Work instructions
The required output is a word-for-word copy of the lines from the line bearing "Continue the Blender Python script for this scene: part 2, from" through the line bearing "p.z+.015).build('socket_face', GPLAST, o)", inclusive, and no other lines.

Exercise input
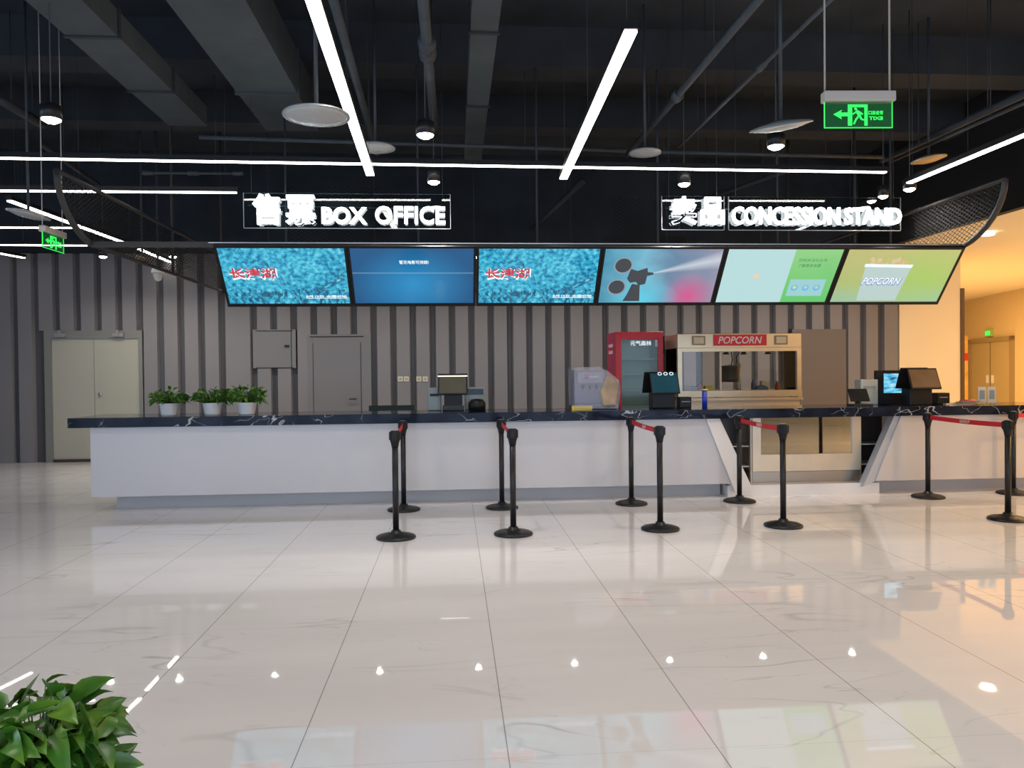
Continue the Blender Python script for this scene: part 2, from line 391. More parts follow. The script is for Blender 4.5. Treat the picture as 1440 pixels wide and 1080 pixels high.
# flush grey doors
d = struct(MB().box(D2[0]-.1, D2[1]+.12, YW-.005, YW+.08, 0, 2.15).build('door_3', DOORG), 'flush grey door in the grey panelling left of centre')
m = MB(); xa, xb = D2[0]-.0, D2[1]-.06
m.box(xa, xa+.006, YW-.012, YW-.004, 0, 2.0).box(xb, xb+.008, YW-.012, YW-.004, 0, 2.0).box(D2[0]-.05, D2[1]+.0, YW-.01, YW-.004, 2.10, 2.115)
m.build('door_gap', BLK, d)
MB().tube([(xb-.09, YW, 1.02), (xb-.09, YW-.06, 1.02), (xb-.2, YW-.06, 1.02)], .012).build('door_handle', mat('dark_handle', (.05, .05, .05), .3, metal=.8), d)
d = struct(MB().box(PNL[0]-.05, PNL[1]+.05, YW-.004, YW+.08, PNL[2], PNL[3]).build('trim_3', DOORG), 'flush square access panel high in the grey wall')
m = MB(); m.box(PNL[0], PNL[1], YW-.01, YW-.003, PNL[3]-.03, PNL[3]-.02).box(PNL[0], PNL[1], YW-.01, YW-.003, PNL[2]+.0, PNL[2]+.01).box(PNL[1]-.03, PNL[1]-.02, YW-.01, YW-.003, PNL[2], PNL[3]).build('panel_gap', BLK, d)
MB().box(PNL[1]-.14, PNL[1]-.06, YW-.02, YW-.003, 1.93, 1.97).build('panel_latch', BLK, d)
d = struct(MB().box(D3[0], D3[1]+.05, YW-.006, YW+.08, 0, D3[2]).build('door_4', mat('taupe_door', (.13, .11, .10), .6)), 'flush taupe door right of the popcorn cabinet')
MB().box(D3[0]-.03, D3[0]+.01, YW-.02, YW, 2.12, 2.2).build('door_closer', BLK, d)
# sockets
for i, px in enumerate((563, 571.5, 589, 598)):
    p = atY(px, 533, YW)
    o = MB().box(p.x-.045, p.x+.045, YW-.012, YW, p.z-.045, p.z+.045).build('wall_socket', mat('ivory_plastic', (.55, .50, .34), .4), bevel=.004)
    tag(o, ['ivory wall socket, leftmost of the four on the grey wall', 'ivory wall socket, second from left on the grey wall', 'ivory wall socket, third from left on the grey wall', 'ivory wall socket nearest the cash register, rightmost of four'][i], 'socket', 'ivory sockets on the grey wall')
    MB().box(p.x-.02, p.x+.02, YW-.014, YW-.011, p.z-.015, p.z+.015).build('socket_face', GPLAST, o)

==

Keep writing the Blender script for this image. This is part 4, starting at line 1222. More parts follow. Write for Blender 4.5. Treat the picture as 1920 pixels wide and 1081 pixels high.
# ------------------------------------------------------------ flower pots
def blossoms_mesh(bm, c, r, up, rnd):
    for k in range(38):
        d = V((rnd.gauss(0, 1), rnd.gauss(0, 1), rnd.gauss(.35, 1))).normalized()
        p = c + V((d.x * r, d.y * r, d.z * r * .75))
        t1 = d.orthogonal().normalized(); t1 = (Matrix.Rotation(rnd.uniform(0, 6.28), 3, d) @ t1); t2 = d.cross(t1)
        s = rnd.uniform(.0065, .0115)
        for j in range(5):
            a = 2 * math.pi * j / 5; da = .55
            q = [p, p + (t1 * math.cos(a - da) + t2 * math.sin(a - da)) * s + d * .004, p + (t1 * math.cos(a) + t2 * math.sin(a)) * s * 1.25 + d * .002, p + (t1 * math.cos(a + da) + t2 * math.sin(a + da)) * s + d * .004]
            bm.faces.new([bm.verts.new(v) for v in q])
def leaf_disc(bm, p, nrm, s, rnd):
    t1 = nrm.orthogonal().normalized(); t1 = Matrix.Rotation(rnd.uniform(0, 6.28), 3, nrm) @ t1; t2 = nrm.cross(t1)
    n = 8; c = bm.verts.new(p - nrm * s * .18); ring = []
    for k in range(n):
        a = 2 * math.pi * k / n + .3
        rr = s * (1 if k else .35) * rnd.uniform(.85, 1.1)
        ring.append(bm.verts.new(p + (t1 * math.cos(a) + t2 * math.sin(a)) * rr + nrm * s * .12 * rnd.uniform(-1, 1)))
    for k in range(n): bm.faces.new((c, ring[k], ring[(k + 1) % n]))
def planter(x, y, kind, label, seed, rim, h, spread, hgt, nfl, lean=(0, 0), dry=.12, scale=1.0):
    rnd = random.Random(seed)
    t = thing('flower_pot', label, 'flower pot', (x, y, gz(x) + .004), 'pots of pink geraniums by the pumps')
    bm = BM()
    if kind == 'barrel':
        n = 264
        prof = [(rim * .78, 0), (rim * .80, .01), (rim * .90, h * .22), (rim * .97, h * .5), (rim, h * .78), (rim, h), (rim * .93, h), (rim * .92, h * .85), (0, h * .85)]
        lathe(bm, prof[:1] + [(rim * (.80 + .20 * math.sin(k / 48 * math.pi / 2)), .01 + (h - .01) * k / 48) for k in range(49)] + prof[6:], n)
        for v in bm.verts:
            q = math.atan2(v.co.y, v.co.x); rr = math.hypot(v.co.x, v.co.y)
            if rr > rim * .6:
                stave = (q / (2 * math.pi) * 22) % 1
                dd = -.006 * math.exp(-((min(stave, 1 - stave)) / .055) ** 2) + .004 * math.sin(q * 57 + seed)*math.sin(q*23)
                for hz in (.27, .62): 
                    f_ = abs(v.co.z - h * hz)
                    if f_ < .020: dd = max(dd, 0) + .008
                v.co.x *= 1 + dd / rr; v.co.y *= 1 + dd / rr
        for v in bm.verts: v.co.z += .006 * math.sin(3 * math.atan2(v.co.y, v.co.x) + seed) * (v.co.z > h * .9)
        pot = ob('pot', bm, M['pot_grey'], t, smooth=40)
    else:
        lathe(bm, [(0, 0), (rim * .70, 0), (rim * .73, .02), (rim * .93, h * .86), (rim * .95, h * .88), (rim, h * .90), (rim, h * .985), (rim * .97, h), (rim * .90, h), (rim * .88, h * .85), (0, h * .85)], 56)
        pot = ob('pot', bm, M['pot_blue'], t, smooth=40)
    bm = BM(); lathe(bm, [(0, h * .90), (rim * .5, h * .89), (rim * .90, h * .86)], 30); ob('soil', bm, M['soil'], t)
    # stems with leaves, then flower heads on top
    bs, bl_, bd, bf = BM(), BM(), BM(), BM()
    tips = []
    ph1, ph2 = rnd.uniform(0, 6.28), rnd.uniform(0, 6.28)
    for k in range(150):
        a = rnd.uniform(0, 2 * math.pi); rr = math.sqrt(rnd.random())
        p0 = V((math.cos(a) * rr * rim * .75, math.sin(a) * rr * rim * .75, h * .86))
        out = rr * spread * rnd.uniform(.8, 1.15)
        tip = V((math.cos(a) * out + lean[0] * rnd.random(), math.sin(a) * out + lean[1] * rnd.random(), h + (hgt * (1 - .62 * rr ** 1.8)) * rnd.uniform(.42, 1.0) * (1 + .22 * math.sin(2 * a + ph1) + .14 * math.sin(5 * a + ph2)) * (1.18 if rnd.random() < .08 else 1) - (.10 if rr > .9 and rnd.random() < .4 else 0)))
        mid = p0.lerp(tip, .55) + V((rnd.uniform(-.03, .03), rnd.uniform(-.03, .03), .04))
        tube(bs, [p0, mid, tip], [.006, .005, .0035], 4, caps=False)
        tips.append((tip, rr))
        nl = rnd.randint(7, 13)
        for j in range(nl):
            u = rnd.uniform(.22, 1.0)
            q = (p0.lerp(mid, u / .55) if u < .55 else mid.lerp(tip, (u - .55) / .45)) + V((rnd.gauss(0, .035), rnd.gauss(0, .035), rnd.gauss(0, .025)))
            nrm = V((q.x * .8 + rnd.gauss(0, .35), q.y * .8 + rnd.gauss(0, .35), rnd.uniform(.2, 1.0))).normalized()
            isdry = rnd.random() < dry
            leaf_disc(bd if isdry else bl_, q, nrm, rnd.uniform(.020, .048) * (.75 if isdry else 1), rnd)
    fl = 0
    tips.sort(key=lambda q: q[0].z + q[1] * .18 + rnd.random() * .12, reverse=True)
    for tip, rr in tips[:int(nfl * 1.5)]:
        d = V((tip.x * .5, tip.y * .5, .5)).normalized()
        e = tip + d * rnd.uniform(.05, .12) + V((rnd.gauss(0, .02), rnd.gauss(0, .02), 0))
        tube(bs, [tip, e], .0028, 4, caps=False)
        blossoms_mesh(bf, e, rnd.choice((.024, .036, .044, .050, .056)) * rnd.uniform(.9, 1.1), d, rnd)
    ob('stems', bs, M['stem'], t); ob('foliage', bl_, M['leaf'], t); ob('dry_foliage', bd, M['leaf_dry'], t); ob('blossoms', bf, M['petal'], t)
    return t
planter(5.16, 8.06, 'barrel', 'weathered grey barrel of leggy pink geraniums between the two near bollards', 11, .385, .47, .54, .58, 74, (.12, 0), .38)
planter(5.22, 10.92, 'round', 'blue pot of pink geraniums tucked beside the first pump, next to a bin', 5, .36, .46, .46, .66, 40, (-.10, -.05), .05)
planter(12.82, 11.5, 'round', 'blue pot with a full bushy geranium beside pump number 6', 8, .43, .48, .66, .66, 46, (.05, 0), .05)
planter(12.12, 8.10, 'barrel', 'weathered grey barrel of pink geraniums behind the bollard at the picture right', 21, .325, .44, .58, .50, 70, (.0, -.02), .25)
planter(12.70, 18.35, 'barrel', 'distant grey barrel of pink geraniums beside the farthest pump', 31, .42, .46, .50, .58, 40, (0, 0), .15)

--

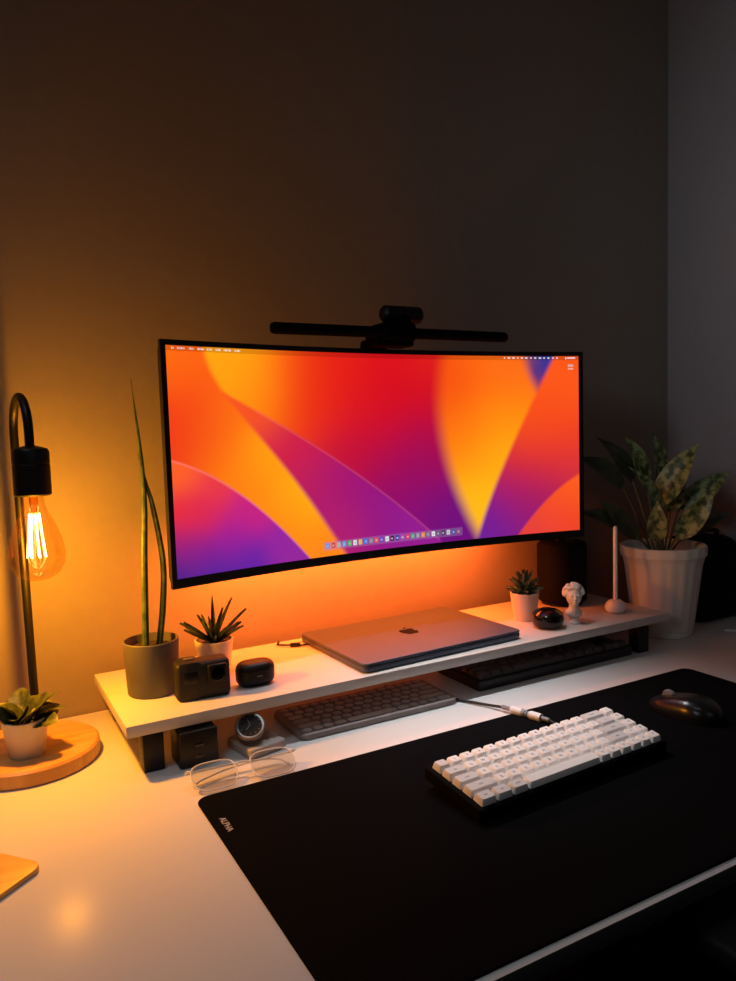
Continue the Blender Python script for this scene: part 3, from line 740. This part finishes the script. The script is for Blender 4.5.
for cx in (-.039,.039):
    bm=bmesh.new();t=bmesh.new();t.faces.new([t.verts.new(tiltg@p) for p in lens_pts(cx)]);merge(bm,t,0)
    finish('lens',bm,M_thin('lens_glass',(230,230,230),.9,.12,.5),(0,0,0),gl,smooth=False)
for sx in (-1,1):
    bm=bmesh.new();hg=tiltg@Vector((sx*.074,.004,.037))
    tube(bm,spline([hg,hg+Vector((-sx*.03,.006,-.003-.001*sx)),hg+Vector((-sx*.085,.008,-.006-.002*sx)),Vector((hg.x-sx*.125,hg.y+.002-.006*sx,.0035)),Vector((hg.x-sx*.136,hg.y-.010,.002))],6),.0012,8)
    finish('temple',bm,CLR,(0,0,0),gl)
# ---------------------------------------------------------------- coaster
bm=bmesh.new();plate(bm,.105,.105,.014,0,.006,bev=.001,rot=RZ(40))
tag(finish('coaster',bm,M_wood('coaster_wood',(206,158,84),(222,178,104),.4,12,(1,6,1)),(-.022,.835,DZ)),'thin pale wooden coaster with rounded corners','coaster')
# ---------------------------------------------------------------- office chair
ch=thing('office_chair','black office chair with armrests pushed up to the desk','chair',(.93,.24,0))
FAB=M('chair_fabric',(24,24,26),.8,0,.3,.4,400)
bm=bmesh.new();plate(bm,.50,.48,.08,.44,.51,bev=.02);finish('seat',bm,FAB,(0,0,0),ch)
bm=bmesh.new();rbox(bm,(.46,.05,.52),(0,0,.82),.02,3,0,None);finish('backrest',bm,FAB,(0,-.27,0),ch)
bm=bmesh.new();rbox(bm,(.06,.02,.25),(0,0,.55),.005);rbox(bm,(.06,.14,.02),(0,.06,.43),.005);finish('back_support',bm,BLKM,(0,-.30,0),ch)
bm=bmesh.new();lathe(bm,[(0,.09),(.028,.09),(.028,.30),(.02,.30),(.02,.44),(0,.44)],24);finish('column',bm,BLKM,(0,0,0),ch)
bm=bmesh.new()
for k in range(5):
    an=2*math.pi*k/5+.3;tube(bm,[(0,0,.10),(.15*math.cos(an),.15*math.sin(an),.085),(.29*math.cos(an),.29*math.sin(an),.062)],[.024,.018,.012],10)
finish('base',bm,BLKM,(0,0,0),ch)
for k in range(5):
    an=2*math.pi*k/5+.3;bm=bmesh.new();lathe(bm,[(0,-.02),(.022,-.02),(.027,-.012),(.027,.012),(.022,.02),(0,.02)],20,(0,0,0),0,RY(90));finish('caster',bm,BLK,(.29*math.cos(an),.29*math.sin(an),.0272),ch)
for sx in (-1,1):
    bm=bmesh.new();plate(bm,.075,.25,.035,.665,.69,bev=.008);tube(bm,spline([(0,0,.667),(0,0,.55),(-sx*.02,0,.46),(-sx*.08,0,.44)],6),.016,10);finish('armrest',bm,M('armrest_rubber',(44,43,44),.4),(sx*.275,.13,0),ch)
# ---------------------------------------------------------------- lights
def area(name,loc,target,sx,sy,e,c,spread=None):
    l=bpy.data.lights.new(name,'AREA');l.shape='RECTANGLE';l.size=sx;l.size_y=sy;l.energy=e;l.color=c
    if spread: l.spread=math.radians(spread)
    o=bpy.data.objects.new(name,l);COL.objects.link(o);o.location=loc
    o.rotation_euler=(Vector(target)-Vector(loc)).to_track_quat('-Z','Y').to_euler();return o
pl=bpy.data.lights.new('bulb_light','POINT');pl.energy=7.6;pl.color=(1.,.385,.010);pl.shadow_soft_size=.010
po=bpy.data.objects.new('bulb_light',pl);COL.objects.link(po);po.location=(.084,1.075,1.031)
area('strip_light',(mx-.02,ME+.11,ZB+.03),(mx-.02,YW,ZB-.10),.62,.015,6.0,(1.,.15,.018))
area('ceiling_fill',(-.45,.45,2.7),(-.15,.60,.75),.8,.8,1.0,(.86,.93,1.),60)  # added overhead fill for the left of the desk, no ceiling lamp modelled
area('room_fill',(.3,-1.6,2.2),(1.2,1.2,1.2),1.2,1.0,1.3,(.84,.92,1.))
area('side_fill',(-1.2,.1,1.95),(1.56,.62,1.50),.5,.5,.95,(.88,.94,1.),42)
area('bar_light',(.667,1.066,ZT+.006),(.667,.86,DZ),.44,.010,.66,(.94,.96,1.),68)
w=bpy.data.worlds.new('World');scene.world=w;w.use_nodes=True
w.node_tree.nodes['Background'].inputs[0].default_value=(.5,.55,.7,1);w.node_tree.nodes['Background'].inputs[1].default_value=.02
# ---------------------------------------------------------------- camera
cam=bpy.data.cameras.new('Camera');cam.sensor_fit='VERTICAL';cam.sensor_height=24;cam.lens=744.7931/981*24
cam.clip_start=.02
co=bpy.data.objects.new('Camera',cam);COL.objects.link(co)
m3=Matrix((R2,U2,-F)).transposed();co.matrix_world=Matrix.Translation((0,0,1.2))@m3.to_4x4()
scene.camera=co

Written solution
Continue the Blender Python script for this scene: part 2, from line 391. More parts follow. The script is for Blender 4.5. Treat the picture as 1440 pixels wide and 1080 pixels high.
# flush grey doors
d = struct(MB().box(D2[0]-.1, D2[1]+.12, YW-.005, YW+.08, 0, 2.15).build('door_3', DOORG), 'flush grey door in the grey panelling left of centre')
m = MB(); xa, xb = D2[0]-.0, D2[1]-.06
m.box(xa, xa+.006, YW-.012, YW-.004, 0, 2.0).box(xb, xb+.008, YW-.012, YW-.004, 0, 2.0).box(D2[0]-.05, D2[1]+.0, YW-.01, YW-.004, 2.10, 2.115)
m.build('door_gap', BLK, d)
MB().tube([(xb-.09, YW, 1.02), (xb-.09, YW-.06, 1.02), (xb-.2, YW-.06, 1.02)], .012).build('door_handle', mat('dark_handle', (.05, .05, .05), .3, metal=.8), d)
d = struct(MB().box(PNL[0]-.05, PNL[1]+.05, YW-.004, YW+.08, PNL[2], PNL[3]).build('trim_3', DOORG), 'flush square access panel high in the grey wall')
m = MB(); m.box(PNL[0], PNL[1], YW-.01, YW-.003, PNL[3]-.03, PNL[3]-.02).box(PNL[0], PNL[1], YW-.01, YW-.003, PNL[2]+.0, PNL[2]+.01).box(PNL[1]-.03, PNL[1]-.02, YW-.01, YW-.003, PNL[2], PNL[3]).build('panel_gap', BLK, d)
MB().box(PNL[1]-.14, PNL[1]-.06, YW-.02, YW-.003, 1.93, 1.97).build('panel_latch', BLK, d)
d = struct(MB().box(D3[0], D3[1]+.05, YW-.006, YW+.08, 0, D3[2]).build('door_4', mat('taupe_door', (.13, .11, .10), .6)), 'flush taupe door right of the popcorn cabinet')
MB().box(D3[0]-.03, D3[0]+.01, YW-.02, YW, 2.12, 2.2).build('door_closer', BLK, d)
# sockets
for i, px in enumerate((563, 571.5, 589, 598)):
    p = atY(px, 533, YW)
    o = MB().box(p.x-.045, p.x+.045, YW-.012, YW, p.z-.045, p.z+.045).build('wall_socket', mat('ivory_plastic', (.55, .50, .34), .4), bevel=.004)
    tag(o, ['ivory wall socket, leftmost of the four on the grey wall', 'ivory wall socket, second from left on the grey wall', 'ivory wall socket, third from left on the grey wall', 'ivory wall socket nearest the cash register, rightmost of four'][i], 'socket', 'ivory sockets on the grey wall')
    MB().box(p.x-.02, p.x+.02, YW-.014, YW-.011, p.z-.015, p.z+.015).build('socket_face', GPLAST, o)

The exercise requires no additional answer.